Top-ups of teacher pension traced back to 1991 agreement

As the province's teachers and the government try to reform pensions for the future, both sides are looking to the past.

Province contends payments were no longer needed after fund became solvent in 2000

As the province's teachers and the government try to reform pensions for the future, both sides are looking to the past.

The teachers union says an old agreement requires the province to keep topping up the pension fund.  But the finance minister says there's no such requirement and the money should have stopped years ago.

The provincial government started topping up the teachers pension fund in 1991 after signing a deal to do so because the pension fund was short on money.

The province made annual payments until 2000, when the fund was fully solvent again.

Finance Minister Blaine Higgs contends the province hasn't had to make special payments to the teachers' pension plan since 2000. (Brian Chisholm/CBC)
But in 2003, the province started making the special payments once again, contributing $69 million.

The payments continued annually since then, increasing by $3 million or $4 million each year, until reaching $99 million last year.

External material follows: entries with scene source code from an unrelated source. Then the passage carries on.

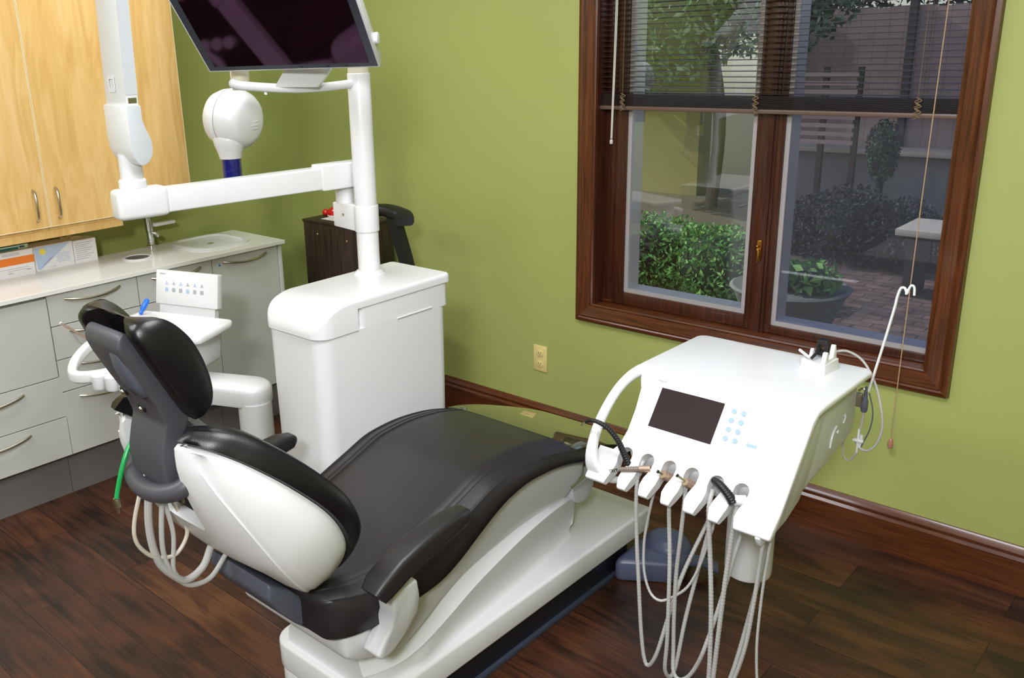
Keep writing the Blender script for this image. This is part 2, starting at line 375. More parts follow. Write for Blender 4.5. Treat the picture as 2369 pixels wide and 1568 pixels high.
# jamb lining
SY = .06
jl = box(1.84, 1.852, -.004, .16, .665, 2.43); merge(jl, box(3.112, 3.13, -.004, .16, .665, 2.43))
merge(jl, box(1.84, 3.13, -.004, .16, 2.415, 2.43)); obj('jamb', jl, M_SASH, win)
sl = box(1.852, 3.112, -.002, .165, .655, .670, .003); merge(sl, box(1.852, 3.112, .055, .165, .670, .682, .003))
obj('sill', sl, M_TRIM, win)
mull = box(2.486, 2.544, .044, .16, .668, 2.42, .003); merge(mull, box(2.498, 2.534, .036, .044, .668, 2.42, .002))
obj('mullion', mull, M_SASH, win)
def sash(x0, x1, z0, z1, gx0, gx1, gz0, glass):
    f = box(x0, gx0, SY-.012, .15, z0, z1, .003)
    merge(f, box(gx1, x1, SY-.012, .15, z0, z1, .003)); merge(f, box(gx0, gx1, SY-.012, .15, z0, gz0, .003)); merge(f, box(gx0, gx1, SY-.012, .15, z1-.05, z1, .003))
    s = obj('sash', f, M_SASH, win)
    t = .016; fz = z1-.05
    g = box(gx0, gx0+t, SY-.004, .14, gz0, fz); merge(g, box(gx1-t, gx1, SY-.004, .14, gz0, fz)); merge(g, box(gx0+t, gx1-t, SY-.004, .14, gz0, gz0+t)); merge(g, box(gx0+t, gx1-t, SY-.004, .14, fz-t, fz))
    obj('glazing_bead', g, M_SILVER, s, label='silver glazing bead')
    obj('glass_pane', box(gx0+t, gx1-t, SY+.002, SY+.006, gz0+t, fz-t), glass, s)
sash(1.900, 2.488, .675, 2.415, 1.953, 2.468, .725, M_GLASS)
obj('stop_moulding', box(1.852, 1.902, .056, .15, .672, 2.415, .003), M_SASH, win)
sash(2.542, 3.112, .672, 2.415, 2.568, 3.100, .702, M_GLASSR)
# latch on the mullion
lt = box(2.508, 2.524, .028, .037, .935, 1.01, .003); merge(lt, cyl((2.516, .030, .975), (2.516, .018, .98), .004)); merge(lt, tube([(2.516, .018, .985), (2.520, .016, .96), (2.517, .016, .93)], .0035, 8))
merge(lt, sphere((2.514, .018, .990), .005))
obj('latch', lt, M_BRASS, win, label='brass window latch')

# ---------------- venetian blind
bl = thing('window_blind', 'dark brown slatted venetian blind pulled halfway down the wooden window', 'blind', (2.475, .03, 1.445))
b = B(); z = 1.512; k = 0
tilt = math.radians(3)
while z < 2.36:
    q = box(1.858, 3.098, -.0125, .0125, -.0006, .0006)
    xf(q, Matrix.Translation((0, .024, z)) @ Matrix.Rotation(tilt, 4, 'X')); merge(b, q); z += .0186; k += 1
for i in range(14):
    merge(b, box(1.848, 3.106, .0115, .0365, 1.464+i*.0031, 1.4652+i*.0031))
obj('slats', b, M_BLIND, bl)
obj('bottom_rail', box(1.846, 3.108, .011, .037, 1.447, 1.462, .003), M_BRAIL, bl, label='lighter brown bottom rail')
obj('head_rail', box(1.846, 3.108, .005, .043, 2.36, 2.40, .002), M_BLIND, bl)
for x in (1.955, 2.475, 2.985):
    c = B()
    for dy in (-.014, .014): merge(c, cyl((x+dy*.2, .024+dy, 1.46), (x+dy*.2, .024+dy, 2.37), .0009, seg=6))
    zz = [1.508-.0085*i for i in range(8)]
    merge(c, tube([(x+(.010 if i % 2 else -.008)+.003*random.random(), .006-.004*random.random(), zz[i]) for i in range(8)], .0016, 6, 5))
    merge(c, tube([(x+(-.009 if i % 2 else .006), .004, zz[i]-.004) for i in range(8)], .0014, 6, 5))
    obj('ladder_cord', c, mat('ladder_tan', (120, 98, 72), .8), bl)
w = tube([(1.925, .0, 2.3), (1.922, -.002, 1.8), (1.914, -.003, 1.34)], .0022, 8, 4); merge(w, tube([(1.931, .0, 2.3), (1.928, -.002, 1.8), (1.918, -.003, 1.34)], .0022, 8, 4)); merge(w, lathe([(.001, 0), (.006, .003), (.0065, .014), (.003, .02)], (1.916, -.003, 1.318)))
obj('tilt_wand', w, M_CORDW, bl, label='pale twin tilt cord with bead')
pc = obj('pull_cord', tube([(3.040, .0, 2.3), (3.039, -.012, 1.78), (3.036, -.02, 1.2), (3.036, -.028, .7), (3.037, -.030, .42)], .0018, 8, 6), M_CORD, bl, label='tan pull cord')
obj('cord_weight', lathe([(.002, .0), (.008, .002), (.0085, .022), (.005, .03), (.002, .034)], (3.037, -.030, .388)), mat('weight_tan', (170, 120, 100), .3), pc)

# outlet and hook
ol = thing('wall_outlet', 'ivory double electrical outlet low on the green window wall', 'outlet', (1.578, 0, .31))
obj('cover_plate', box(1.542, 1.614, -.006, 0, .314, .432, .002), M_OUTLET, ol)
for zc in (.348, .397):
    q = prism([(1.578+p[0], zc+p[1]) for p in rrect(.034, .030, .012)], 'y', -.009, -.004, .001)
    s = obj('socket', q, M_OUTLET, ol)
    h = box(1.571, 1.573, -.0095, -.008, zc-.002, zc+.006); merge(h, box(1.583, 1.585, -.0095, -.008, zc-.002, zc+.006)); merge(h, cyl((1.578, -.0095, zc-.008), (1.578, -.008, zc-.008), .002, seg=10)); obj('slots', h, M_BLACKP, s)
hk = tube([(3.345, 0, 1.520), (3.345, -.014, 1.520), (3.345, -.020, 1.512), (3.345, -.022, 1.50), (3.345, -.028, 1.503)], .0025, 8, 4)
tag(recenter(obj('wall_hook', hk, M_BLACKP)), 'small dark hook screwed in the green wall right of the window', 'hook')

# ================================================================ CABINETS (left wall)
FX = .485
def bow_handle(y0, y1, z, x=FX, sag=.0, out=.028, r=.0055, vertical=False, z1=None):
    n = 10; pts = []
    for i in range(n+1):
        t = i/n; a = math.sin(PI*t)**.7
        if vertical: pts.append((x+out*a, y0, z+(z1-z)*t))
        else: pts.append((x+out*a, y0+(y1-y0)*t, z-.012*math.sin(PI*t)))
    P = [Vector(p) for p in pts]
    b = tube(P, r, 10, 3)
    return b
def front(parent, kind, y0, y1, z0, z1, handle=None, label=None):
    g = .0018
    f = obj(kind, box(FX-.018, FX, y0+g, y1-g, z0+g, z1-g, .001, 1), M_GREY, parent, label=label)
    if handle: obj('handle', bow_handle(handle[0], handle[1], handle[2]), M_STEEL, f, label='bowed nickel handle')
    return f
def carcass(t, y0, y1):
    b = box(.095, FX-.019, y0+.0008, y1-.0008, .178, .845)
    obj('carcass', b, M_GREY, t)
    obj('toe_kick', box(.12, .435, y0+.0008, y1-.0008, 0, .178), M_TOE, t, label='dark grey toe kick')
GRP = None
ca = thing('base_cabinet', 'grey base cabinet under the glove boxes with a tall panel above two drawers', 'cabinet', (.29, -2.0, 0))
carcass(ca, -2.30, -1.655); front(ca, 'tilt_panel', -2.30, -1.655, .516, .836)
front(ca, 'drawer', -2.30, -1.650, .349, .516, (-2.06, -1.80, .485)); front(ca, 'drawer', -2.30, -1.648, .183, .349, (-2.06, -1.80, .318))
cb = thing('base_cabinet', 'grey base cabinet with four stacked drawers behind the headrest', 'cabinet', (.29, -1.465, 0))
carcass(cb, -1.655, -1.277)
for z0, z1, hz in ((.719, .850, .820), (.583, .719, .692), (.450, .583, .556), (.183, .450, .418)):
    front(cb, 'drawer', -1.655, -1.277, z0, z1, (-1.585, -1.355, hz))
obj('lock', tube([(FX+.002, -1.432, .706), (FX+.010, -1.425, .712), (FX+.006, -1.412, .708)], .003, 8, 4), M_BLACKP, cb)
cc = thing('base_cabinet', 'grey base cabinet behind the small white tray panel', 'cabinet', (.29, -1.1, 0))
carcass(cc, -1.277, -.919); front(cc, 'drawer', -1.277, -.919, .719, .850, (-1.212, -.976, .822)); front(cc, 'door', -1.277, -.919, .183, .719)
cd = thing('base_cabinet', 'grey base cabinet with a full-height door at the far end under the sink', 'cabinet', (.29, -.73, 0))
carcass(cd, -.919, -.550); dd = front(cd, 'door', -.919, -.565, .183, .850, (-.862, -.630, .822))
q = lathe([(.004, 0), (.004, .004), (.002, .005)], (FX, -.882, .812), (1, 0, 0), 16); obj('lock', q, mat('blue_dot', (40, 110, 190), .3), dd)
obj('end_panel', box(.10, FX+.006, -.563, -.545, .0, .850, .001), M_GREY, cd)
wt = boolean(box(.088, .502, -2.30, -.530, .849, .866, .0008, 1), [box(.12+.02, .40, -.895, -.66, .80, .90, .04, 4)])
tag(recenter(obj('worktop', wt, M_TOP)), 'thin white worktop running along the grey base cabinets', 'worktop')
# sink
sk = thing('sink', 'white sink with a raised rounded rim set in the worktop', 'sink', (.25, -.77, .86))
outer = rrect(.305, .300, .09, 7); inner = rrect(.262, .257, .07, 7)
def ring3(pts, z, cx=.258, cy=-.772): return [(cx+p[0], cy+p[1], z) for p in pts]
sb = loft([ring3(outer, .8665), ring3([(p[0]*.995, p[1]*.995) for p in outer], .874), ring3([(p[0]*1.0, p[1]*1.0) for p in inner], .875), ring3([(p[0]*.96, p[1]*.96) for p in inner], .868), ring3([(p[0]*.7, p[1]*.7) for p in inner], .862)], cap=False)
sb2 = loft([ring3([(p[0]*.7, p[1]*.7) for p in inner], .862), ring3([(p[0]*.2, p[1]*.2) for p in inner], .860)], cap=True); merge(sb, sb2)
obj('basin', sb, M_WHITE, sk); obj('drain', lathe([(.016, 0), (.016, .002), (.010, .001)], (.258, -.772, .8615)), M_CHROME, sk)
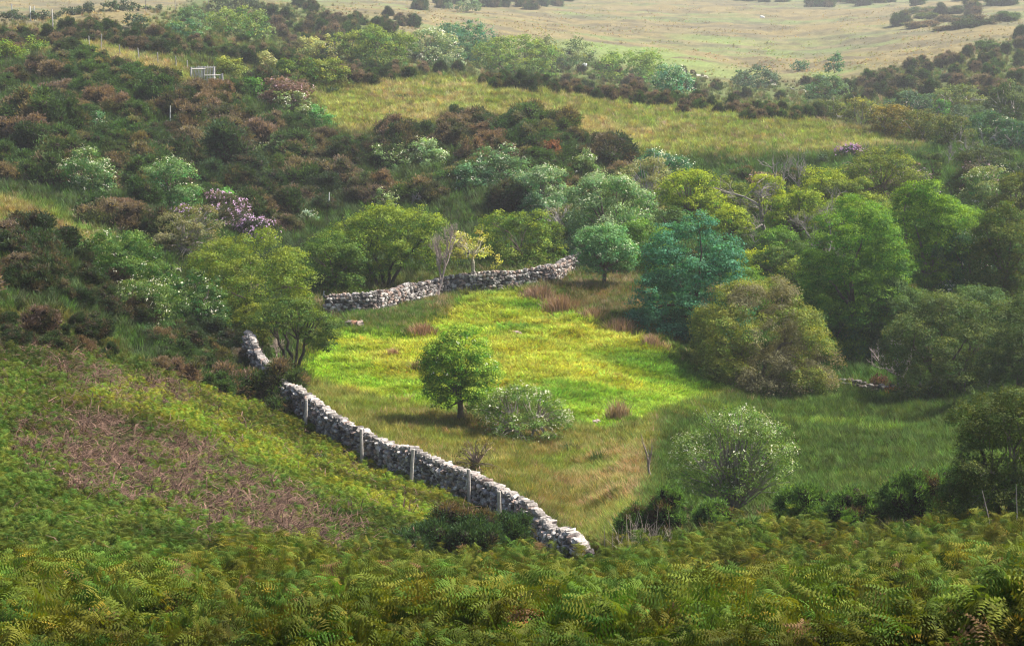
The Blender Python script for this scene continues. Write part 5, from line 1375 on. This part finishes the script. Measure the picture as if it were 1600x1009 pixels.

Since 2003, the provincial government has poured an extra $836 million into the pension fund for members of the New Brunswick Teachers' Federation.

Federation co-president Peter Fullerton says the union assumes that money was required under the original 1991 agreement.

"Why would you restart then if you didn't feel obligated," said Fullerton.

But the 1991 legislation required payments only until the plan was fully funded, which it was in 2000.

Finance Minister Blaine Higgs says there was no legal obligation for the province to make the special payments into the teachers pension fund when it was short money in the last decade.

"I guess it was a decision made at the time," said Higgs. "I wasn't there. I guess we could go through a number of things over the years where we could say in hindsight we might have done things differently."

Higgs says is not upset that the spending could have been avoided.

"All through my working career when someone came to me and said, `Here's something, guess what, we've been doing for 10 years and we just found out we don't need to do it,' I never took them to task for not finding out sooner," said Higgs. "I said, `Great job, let's find some more.' That's exactly how I feel about this."

Those payments have been cut off in the the budget Higgs delivered last week for 2014-15.

The change in approach comes at a time when the province and teachers' union are trying to negotiate a new pension arrangement.

The union believes the province is still obligated to make the top-up payments and says Higgs's decision to stop them is getting those negotiations off on the wrong foot.